▸ **Exercise instructions**:
Copy whichever lines contain the string "image".

▸ **Given information**:
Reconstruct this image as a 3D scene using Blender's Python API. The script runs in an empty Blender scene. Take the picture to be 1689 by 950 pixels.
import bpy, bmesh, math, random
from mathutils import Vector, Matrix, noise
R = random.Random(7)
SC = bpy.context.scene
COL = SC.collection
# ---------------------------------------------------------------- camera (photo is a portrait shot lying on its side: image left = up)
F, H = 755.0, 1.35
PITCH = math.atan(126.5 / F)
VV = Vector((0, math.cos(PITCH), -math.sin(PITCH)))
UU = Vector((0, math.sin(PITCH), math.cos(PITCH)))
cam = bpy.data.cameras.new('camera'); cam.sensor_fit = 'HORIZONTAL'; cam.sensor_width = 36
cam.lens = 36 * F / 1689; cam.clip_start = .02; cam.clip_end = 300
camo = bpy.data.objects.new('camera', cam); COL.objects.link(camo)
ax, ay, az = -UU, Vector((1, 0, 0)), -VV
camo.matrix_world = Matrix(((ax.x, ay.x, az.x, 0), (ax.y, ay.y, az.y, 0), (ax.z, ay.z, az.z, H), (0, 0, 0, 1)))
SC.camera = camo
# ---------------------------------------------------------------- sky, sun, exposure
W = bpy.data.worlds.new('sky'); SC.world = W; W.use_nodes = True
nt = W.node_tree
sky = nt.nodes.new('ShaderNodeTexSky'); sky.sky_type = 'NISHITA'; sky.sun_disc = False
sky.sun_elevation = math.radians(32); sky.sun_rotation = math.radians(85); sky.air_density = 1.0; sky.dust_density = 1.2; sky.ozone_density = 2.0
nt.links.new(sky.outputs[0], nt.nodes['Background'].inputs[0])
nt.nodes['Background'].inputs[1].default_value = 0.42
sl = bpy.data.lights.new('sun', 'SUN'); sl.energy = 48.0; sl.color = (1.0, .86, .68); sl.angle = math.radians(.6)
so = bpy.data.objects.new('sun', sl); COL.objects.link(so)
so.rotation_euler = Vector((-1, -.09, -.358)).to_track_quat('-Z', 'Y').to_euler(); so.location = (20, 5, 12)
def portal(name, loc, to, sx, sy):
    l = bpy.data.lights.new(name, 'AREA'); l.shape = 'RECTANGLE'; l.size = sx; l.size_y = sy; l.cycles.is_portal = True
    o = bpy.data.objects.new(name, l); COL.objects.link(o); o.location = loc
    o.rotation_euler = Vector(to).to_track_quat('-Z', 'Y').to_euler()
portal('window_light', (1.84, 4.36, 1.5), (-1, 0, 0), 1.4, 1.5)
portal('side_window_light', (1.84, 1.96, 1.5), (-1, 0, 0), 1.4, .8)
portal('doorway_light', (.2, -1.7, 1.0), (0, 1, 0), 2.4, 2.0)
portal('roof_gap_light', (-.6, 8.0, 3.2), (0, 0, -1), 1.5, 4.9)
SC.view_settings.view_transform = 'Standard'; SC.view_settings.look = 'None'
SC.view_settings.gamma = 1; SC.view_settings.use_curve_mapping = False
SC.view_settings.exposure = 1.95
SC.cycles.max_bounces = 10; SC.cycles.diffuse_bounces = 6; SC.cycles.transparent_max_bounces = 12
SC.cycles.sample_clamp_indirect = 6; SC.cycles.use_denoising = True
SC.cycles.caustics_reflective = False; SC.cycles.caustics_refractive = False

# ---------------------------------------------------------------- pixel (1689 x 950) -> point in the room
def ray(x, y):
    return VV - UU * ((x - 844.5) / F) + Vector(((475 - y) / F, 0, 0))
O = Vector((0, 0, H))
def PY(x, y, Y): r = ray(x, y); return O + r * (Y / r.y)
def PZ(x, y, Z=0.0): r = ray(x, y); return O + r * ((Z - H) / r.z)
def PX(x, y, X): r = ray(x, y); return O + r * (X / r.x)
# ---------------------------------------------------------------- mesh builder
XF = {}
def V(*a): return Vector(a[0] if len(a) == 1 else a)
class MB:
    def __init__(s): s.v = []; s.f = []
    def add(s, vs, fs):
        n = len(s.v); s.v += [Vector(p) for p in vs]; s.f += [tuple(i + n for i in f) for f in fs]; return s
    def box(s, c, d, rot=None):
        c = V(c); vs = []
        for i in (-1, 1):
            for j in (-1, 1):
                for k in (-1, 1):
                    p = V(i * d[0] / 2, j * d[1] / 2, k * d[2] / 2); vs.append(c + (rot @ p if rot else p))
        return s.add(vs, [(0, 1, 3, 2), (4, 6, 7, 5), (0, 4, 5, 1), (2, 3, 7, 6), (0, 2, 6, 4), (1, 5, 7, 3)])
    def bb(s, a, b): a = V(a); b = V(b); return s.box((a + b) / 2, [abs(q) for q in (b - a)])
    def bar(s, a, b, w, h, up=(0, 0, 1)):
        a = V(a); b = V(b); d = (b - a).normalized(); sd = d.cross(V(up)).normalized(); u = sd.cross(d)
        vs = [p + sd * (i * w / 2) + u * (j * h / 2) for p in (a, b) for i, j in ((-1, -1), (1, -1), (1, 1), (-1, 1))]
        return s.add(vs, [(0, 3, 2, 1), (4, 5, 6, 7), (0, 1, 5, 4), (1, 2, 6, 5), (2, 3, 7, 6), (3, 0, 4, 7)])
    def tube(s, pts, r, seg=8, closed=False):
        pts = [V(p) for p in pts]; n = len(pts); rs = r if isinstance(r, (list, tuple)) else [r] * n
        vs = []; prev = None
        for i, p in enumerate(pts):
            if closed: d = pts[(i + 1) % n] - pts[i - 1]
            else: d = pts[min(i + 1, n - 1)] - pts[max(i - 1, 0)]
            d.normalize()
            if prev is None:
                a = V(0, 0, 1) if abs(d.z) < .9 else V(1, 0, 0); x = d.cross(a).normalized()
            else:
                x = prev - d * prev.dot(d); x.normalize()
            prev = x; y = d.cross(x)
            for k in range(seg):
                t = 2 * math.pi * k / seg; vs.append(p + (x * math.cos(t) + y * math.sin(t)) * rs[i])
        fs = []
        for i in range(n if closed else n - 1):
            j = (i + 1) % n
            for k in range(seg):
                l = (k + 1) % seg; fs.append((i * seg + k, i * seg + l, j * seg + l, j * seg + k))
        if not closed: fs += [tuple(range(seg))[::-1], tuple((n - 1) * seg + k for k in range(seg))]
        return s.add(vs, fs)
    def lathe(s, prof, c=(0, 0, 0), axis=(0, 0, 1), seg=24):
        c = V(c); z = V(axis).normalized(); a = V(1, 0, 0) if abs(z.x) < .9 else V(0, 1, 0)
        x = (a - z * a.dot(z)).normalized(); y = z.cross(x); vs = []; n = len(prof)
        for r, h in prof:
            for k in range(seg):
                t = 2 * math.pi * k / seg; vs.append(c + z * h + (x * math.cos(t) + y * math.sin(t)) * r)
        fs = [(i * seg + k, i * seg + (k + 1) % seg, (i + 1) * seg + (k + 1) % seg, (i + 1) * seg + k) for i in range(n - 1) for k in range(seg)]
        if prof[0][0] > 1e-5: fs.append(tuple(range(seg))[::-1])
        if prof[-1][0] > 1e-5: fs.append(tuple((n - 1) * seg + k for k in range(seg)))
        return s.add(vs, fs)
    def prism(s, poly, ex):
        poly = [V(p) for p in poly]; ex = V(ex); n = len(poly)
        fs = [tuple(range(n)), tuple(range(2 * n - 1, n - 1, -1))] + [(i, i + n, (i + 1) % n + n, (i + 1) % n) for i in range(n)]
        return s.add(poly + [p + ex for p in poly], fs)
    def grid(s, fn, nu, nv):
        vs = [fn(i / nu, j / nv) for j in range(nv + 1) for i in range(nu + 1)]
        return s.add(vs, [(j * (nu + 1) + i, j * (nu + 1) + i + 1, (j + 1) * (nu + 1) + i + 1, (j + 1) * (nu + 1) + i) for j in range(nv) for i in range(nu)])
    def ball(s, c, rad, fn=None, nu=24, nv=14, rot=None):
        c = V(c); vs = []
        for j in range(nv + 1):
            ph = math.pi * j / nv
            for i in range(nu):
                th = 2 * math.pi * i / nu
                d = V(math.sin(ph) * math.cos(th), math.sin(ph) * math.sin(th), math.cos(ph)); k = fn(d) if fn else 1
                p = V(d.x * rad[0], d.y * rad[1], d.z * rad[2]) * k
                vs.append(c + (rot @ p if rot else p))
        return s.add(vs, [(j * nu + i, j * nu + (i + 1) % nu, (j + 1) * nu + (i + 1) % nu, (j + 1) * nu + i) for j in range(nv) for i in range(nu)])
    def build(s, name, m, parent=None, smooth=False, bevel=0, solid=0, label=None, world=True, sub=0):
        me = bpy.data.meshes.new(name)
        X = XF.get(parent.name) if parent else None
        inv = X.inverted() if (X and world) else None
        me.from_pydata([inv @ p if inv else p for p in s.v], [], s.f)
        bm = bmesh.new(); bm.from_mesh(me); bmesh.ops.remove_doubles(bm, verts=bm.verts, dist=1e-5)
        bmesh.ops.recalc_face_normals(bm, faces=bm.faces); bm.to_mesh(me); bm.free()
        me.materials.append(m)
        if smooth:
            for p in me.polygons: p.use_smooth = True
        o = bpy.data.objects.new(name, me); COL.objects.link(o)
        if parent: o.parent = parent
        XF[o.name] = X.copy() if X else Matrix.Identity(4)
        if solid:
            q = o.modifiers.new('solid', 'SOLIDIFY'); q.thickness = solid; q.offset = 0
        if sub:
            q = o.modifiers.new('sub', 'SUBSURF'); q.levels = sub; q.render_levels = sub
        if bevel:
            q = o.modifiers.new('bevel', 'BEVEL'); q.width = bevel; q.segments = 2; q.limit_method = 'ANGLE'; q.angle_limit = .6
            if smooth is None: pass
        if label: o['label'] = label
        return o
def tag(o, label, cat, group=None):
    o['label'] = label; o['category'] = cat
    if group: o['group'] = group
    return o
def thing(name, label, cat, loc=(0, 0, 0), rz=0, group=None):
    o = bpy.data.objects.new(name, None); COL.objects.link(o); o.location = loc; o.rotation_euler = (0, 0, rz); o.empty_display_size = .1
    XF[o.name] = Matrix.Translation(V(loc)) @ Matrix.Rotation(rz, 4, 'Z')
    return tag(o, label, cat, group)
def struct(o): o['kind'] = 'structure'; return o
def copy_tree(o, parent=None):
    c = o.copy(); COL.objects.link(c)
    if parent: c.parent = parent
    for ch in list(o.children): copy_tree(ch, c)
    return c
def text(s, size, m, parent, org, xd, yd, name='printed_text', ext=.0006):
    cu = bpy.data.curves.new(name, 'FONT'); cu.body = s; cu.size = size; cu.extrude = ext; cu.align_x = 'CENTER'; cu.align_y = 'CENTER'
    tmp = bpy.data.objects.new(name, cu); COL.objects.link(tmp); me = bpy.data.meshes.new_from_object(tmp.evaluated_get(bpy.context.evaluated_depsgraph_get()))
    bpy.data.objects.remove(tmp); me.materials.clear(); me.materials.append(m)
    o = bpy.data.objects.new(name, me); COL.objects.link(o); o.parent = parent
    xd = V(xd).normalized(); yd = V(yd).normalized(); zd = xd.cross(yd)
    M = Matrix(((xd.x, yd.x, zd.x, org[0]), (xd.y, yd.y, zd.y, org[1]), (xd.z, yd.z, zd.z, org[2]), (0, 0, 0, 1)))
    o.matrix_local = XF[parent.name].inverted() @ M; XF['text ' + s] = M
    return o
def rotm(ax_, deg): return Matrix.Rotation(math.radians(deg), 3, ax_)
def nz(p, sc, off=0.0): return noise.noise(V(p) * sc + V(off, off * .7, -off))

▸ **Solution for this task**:
Reconstruct this image as a 3D scene using Blender's Python API. The script runs in an empty Blender scene. Take the picture to be 1689 by 950 pixels.
# ---------------------------------------------------------------- camera (photo is a portrait shot lying on its side: image left = up)